PUBLISHED: 11:01 26 July 2014 | UPDATED: 11:01 26 July 2014

Bawsey Pits. Picture: Ian Burt

Bawsey Pits. Picture: Ian Burt

Archant © 2014

A beauty spot where two men drowned last summer will be patrolled around the clock from Monday.

It comes in a week where three teenagers and a student have lost their lives after getting into difficulties in lakes and rivers.

Ryan Pettengell, 41 and 16-year-old Umar Balogun died last July at Bawsey Pits, near King’s Lynn.

Minerals firm Sibelco, which owns the site, says people are still ignoring warnings not to swim in the flooded quarry workings, near Lynn.

New signs placed around the lakes have been vandalised, while quarry workers say people have been swimming and using rubber dinghies. Now the site will be patrolled around the clock from Monday.

“Subject to the final ‘i’s being dotted, it’s going to be for the
duration of the school holidays, it’s going to be 24 hours a day, seven days a week,” said spokesman Nigel Canham.

“They will be working as security advisers and not as security guards. They will have no more authority or responsibility than any other member of the public.

“But should they see anything
illegal, anti-social or dangerous happening on the site, they will notify the relevant authorities.

“It’s not a cheap option. It’s going to cost tens of thousands of pounds. It’s a gesture by the firm to try to make sure everyone who uses Bawsey this summer has all the safety information they need.”
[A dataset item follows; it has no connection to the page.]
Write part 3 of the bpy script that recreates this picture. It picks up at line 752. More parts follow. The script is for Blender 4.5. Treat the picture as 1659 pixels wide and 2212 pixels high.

A boy drowned in the River Ouse near Huntingdon on Thursday. His body was recovered from the river yesterday.

Norfolk fire service divers helped Bedfordshire police search for misssing Conor McColl, 16, whose body was recovered from the water at Clophill, near Luton, yesterday.

On Wednesday, the body of 20-year-old student David Zikhali was recovered from the River Tees at Stockton, while on Tuesday Kyrece Marshall, 13, died after being swept away in the River Thames at Marlow, Bucks.

Hundreds took part in a public consultation about the future of the pits. Sibelco told a public meeting earlier this month that it wants to transform them into a country park safe for families to enjoy.